Эта возвышенная и прекраснодушная любовь («О, Русь моя! Жена моя!») разделялась, конечно, не всеми. Иван Бунин, в отличие от Александра Блока, неплохо представлял себе, кто живет в серых избах и чем грозит его стране, да и всему миру приход люмпенизированного плебса к власти. Предвестие «Окаянных дней» можно найти в его же «Деревне» (1910). Какие-то точные предчувствия есть у Чехова в «Мужиках» (1897), у Толстого во «Власти тьмы» (1887). Но эти предвестия и предчувствия не были трендом времени и уж тем более трендом либеральной мысли. Трендом была готовность к жертвоприношению – мы бездельники, болтуны, дачники; мы должны уйти, исчезнуть, и тогда на наших могилах, быть может, будет построена другая, светлая жизнь.

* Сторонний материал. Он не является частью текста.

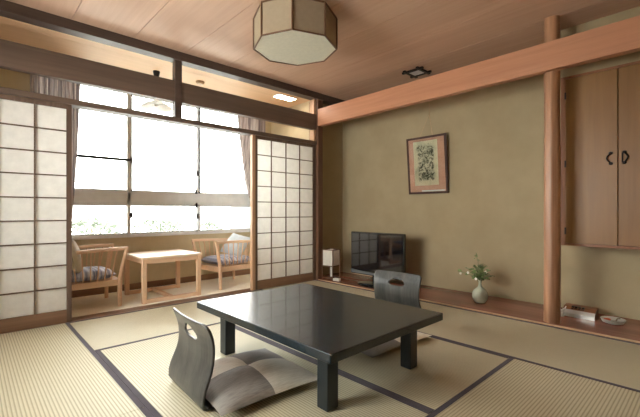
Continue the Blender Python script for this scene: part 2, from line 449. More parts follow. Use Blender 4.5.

Чего уж точно не испытывает сейчас образованное сословие России, так это комплекса вины. И к чему меньше всего оно готово, так это к тому, чтобы принять грядущие катаклизмы как возмездие. Кому возмездие? Нам? Кто тут страдал? Народ? Да тут мы сами в первую очередь и страдали! Это нас уничтожали, нас выпихивали из страны, нам не давали писать, читать, думать, дышать. И вот теперь опять? Нет уж, извините – подвиньтесь.

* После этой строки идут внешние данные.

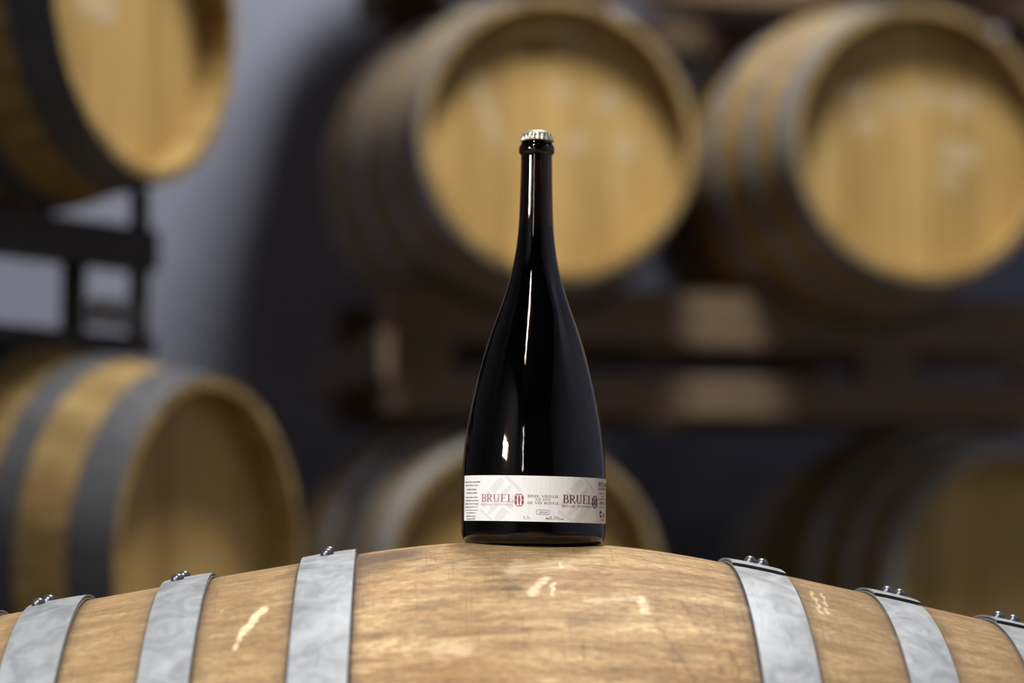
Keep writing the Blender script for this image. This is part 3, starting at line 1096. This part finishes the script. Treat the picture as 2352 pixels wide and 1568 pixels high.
def fit_sans(name, txt, x0, x1, y_top, y_bot, mat, slant=0.0, bold=0.0):
    polys = sans_polys(txt)
    ua, ub = U(x0), U(x1)
    xm = (x0 + x1) / 2
    va, vb = V(xm, y_bot), V(xm, y_top)
    out = [[(ua + (ub - ua) * px + slant * (vb - va) * py, va + (vb - va) * py) for px, py in p] for p in polys]
    if bold:
        out += [[(u + bold, v) for u, v in p] for p in out]
    return print_mesh(name, out, mat)

def rule(name, x0, x1, y, th, mat):
    n = 6
    polys = []
    for i in range(n):
        a, b = x0 + (x1 - x0) * i / n, x0 + (x1 - x0) * (i + 1) / n
        polys.append([(U(a), V(a, y - th / 2)), (U(b), V(b, y - th / 2)), (U(b), V(b, y + th / 2)), (U(a), V(a, y + th / 2))])
    return print_mesh(name, polys, mat)

def cask_emblem(fat=False):
    """stylised cask: end bars, bulging staves cut at the middle, a lens-shaped centre stave. Box -.5...5 by -.6...6"""
    P = []
    for s in (1, -1):
        P.append([(-.31, s * .585), (.31, s * .585), (.36, s * .50), (-.36, s * .50)])
    bul = lambda y: .5 - .34 * y * y
    for sx in (1, -1):
        for s in (1, -1):
            q = [(sx * .24, s * .03)] + [(sx * bul(y), s * y) for y in (.03, .12, .2, .3, .38, .44)] + [(sx * .24, s * .44)]
            P.append(q)
    lens = lambda y: .095 * (1 - (y / .52) ** 2) + .015
    ysr = [-.46 + .92 * i / 10 for i in range(11)]
    P.append([(lens(y), y) for y in ysr] + [(-lens(y), y) for y in reversed(ysr)])
    return P

def emblem(name, x0, x1, y0, y1, mat, tl):
    ua, ub = U(x0), U(x1)
    va, vb = V((x0 + x1) / 2, y1), V((x0 + x1) / 2, y0)
    out = [[((ua + ub) / 2 + px * (ub - ua), (va + vb) / 2 + py * (vb - va) / 1.17) for px, py in p] for p in cask_emblem()]
    return print_mesh(name, out, mat, 0.0001, tl)

def watermark(name, cx, cy, w, h, rot):
    """large pale cask emblem lying askew behind the print"""
    c, s = math.cos(rot), math.sin(rot)
    uc, vc = U(cx), V(cx, cy)
    polys = []
    for p in cask_emblem():
        q = []
        for px, py in p:
            x, y = px * w, py * h
            q.append((uc + c * x - s * y, vc + s * x + c * y))
        polys.append(q)
    return print_mesh(name, polys, M['pale'], 0.00004, 'pale grey watermark of a tilted cask')

watermark('watermark', 1146, 1146, 0.026, 0.034, R(-42))
watermark('watermark', 1325, 1149.5, 0.026, 0.034, R(-42))
fit_text('brand_lettering', 'BRUEL', 1106.5, 1178.5, 1132.8, 1150.2, M['red'], tl='red serif lettering BRUEL')
fit_text('tagline', 'Brasserie Authentique', 1106, 1178, 1153.2, 1158, M['pink'], small=0.78)
emblem('cask_emblem', 1181, 1202, 1132, 1159.5, M['red'], 'wine red cask emblem')
fit_text('title_line', 'BIÈRE VIEILLIE', 1209.5, 1280, 1134.6, 1140.4, M['slate'])
fit_text('title_line', 'EN FÛT', 1227.5, 1262, 1142.4, 1147.4, M['slate'])
fit_text('title_line', 'DE VIN ROUGE', 1209.5, 1280, 1149.6, 1155.2, M['slate'])
fit_text('brand_lettering', 'BRUEL', 1288, 1355, 1135.2, 1154.2, M['brown'], tl='dark brown serif lettering BRUEL')
fit_text('tagline', 'Brasserie Authentique', 1287, 1354, 1157.2, 1162.5, M['brown'], small=0.78)
emblem('cask_emblem', 1355.5, 1367.8, 1137.5, 1164.8, M['brown'], 'dark brown cask emblem')
# batch number in its rounded frame
fit_sans('batch_number', '202123', 1236, 1254.5, 1170.8, 1175.2, M['black'])
fr = []
ua, ub, va, vb = U(1229.5), U(1259), V(1244, 1177.8), V(1244, 1167.6)
cr, cw = (vb - va) / 2 * 0.8, 0.00016
def rr_pts(d):
    out = []
    for cx, cy, a0 in ((ub - cr, vb - cr, 0), (ua + cr, vb - cr, 90), (ua + cr, va + cr, 180), (ub - cr, va + cr, 270)):
        for k in range(6):
            a = R(a0 + 18 * k)
            out.append((cx + (cr + d) * math.cos(a), cy + (cr + d) * math.sin(a)))
    return out
po, pi_ = rr_pts(cw), rr_pts(-cw)
for i in range(len(po)):
    j = (i + 1) % len(po)
    fr.append([po[i], po[j], pi_[j], pi_[i]])
print_mesh('batch_frame', fr, M['grey'])
fit_text('volume_text', '1,5', 1200, 1213, 1181.0, 1188.0, M['grey'])
fit_text('volume_text', 'L', 1213.5, 1218, 1184.2, 1188.0, M['grey'])
fit_sans('alcohol_text', 'Alc', 1250, 1258.5, 1184.6, 1188.6, M['black'], 0.2, 0.0001)
fit_text('alcohol_text', '8,5%', 1259, 1282, 1182.0, 1189.4, M['brown'])
fit_sans('alcohol_text', 'vol', 1282, 1290, 1186.2, 1189.6, M['black'], 0.2, 0.0001)
# small print, left column
for txt, xa, xb, yt, yb in (
        ('Brassée, élevée et embouteillée', 1069, 1104, 1103.6, 1107.2),
        ('dans le sud-ouest à Tarnos', 1070, 1100, 1111.2, 1114.6),
        ('Contient du gluten', 1073.5, 1094.8, 1120.4, 1124.0),
        ('Possibilité de sulfites', 1072.5, 1097, 1128.4, 1131.8),
        ("A laisser debout à l'abri", 1070.5, 1098.5, 1138.2, 1141.8),
        ('de la lumière et des fortes', 1069.5, 1100.5, 1145.4, 1149.0),
        ('chaleurs. A servir de façon', 1069.5, 1100.5, 1152.6, 1156.2),
        ('énergique entre 8° et 12°', 1069.5, 1099, 1160.0, 1163.6),
        ('A consommer de', 1073, 1093.3, 1172.8, 1176.4),
        ('préférence avant', 1073, 1093.5, 1180.4, 1184.0),
        ('Décembre 2023', 1074, 1093, 1186.6, 1190.4)):
    fit_sans('small_print', txt, xa, xb, yt, yb, M['slate'], 0.0, 0.00008)
rule('rule_line', 1069, 1101, 1169.3, 0.9, M['slate'])
# small print, right column
fit_text('brand_lettering', 'BRUEL', 1370, 1385.5, 1106.0, 1115.8, M['brown'])
emblem('cask_emblem', 1385.8, 1388.4, 1108.0, 1117.5, M['brown'], 'small brown cask emblem at the label edge')
fit_sans('small_print', 'Brasserie Authentique', 1370, 1388, 1118.4, 1121.0, M['brown'], 0, 0.0001)
rule('rule_line', 1370, 1388.6, 1123.6, 1.1, M['brown'])
fit_sans('small_print', 'www.bruel.fr', 1371, 1387.6, 1130.2, 1132.6, M['brown'], 0, 0.00012)
fit_sans('social_icons', 'f  o', 1378, 1383.6, 1137.0, 1141.6, M['brown'], 0, 0.0003)
rule('rule_line', 1369.5, 1388, 1145.0, 1.1, M['brown'])
fit_sans('small_print', 'Bière brune', 1375, 1386, 1150.4, 1152.8, M['brown'], 0, 0.00012)
fit_sans('small_print', 'vieillie en fût', 1371.5, 1387.6, 1153.8, 1156.2, M['brown'], 0, 0.00012)
fit_sans('small_print', 'CO  Fr', 1373, 1387, 1161.0, 1164.6, M['grey'])
def ellipse_ring(cx, cy, rx, ry, k, a0=0, a1=360, n=22):
    out = []
    for i in range(n):
        A, B = R(a0 + (a1 - a0) * i / n), R(a0 + (a1 - a0) * (i + 1) / n)
        q = []
        for a, m in ((A, 1), (B, 1), (B, k), (A, k)):
            x, y = cx + rx * m * math.cos(a), cy + ry * m * math.sin(a)
            q.append((U(x), V(x, y)))
        out.append(q)
    return out
print_mesh('recycling_icon', ellipse_ring(1376.4, 1178.6, 2.7, 7.4, 0.55, 20, 330) + ellipse_ring(1376.6, 1175.0, 0.9, 2.2, 0.0), M['brown'])
print_mesh('waste_icon', ellipse_ring(1383.8, 1179.8, 1.9, 6.6, 0.6, -40, 250), M['brown'])
fit_sans('small_print', 'TRI', 1376.3, 1384, 1190.0, 1193.8, M['brown'], 0, 0.0001)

Любопытно, как меняется место маленького человека в русской литературе XX века. Весь XIX век, железный и жестокий, он почти всегда – объект сострадания. В XX веке в произведениях русских классиков он становится объектом не только осмеяния, но порой и ненависти. Это особенно бросается в глаза в творчестве Булгакова, стилистически впрямую наследующего русской классической литературе. Тем разительнее перемена, произошедшая в его взгляде на рядового (маленького) человека. Трудно представить себе в произведениях Зощенко, Эрдмана, Пильняка, Бабеля фигуру, хоть в чем-то сходную с толстовскими Платоном Каратаевым или Акимом из «Власти тьмы». Но Булгаков не просто делает шаг в сторону: он идет в направлении, диаметрально противоположном литературе XIX века. Варенуха, Степа Лиходеев или Никанор Иванович – это ведь не Федька Каторжный. Это простые обыватели, не сильно выделяющиеся своими мелкими грешками на фоне других обывателей, но автор с плохо скрываемым сладострастием подводит их под монастырь, превращает в вампиров, посылает в «крымнаш». Венец этой булгаковской темы – Полиграф Полиграфыч Шариков. Единственное, что стóит с ним сделать, – так это превратить обратно в собаку. Только тогда жизнь устаканится, войдет в привычную колею. А до этого – мрак, хаос, возвращение к законам каменного века, разруха в сортирах и в головах. Против распоясавшейся голытьбы в произведениях Булгакова даже дьявол хорош! Русский тоталитаризм и русский либерализм вдруг сливаются в смертельном объятии. И, по большому счету, не могут разлиться до сих пор.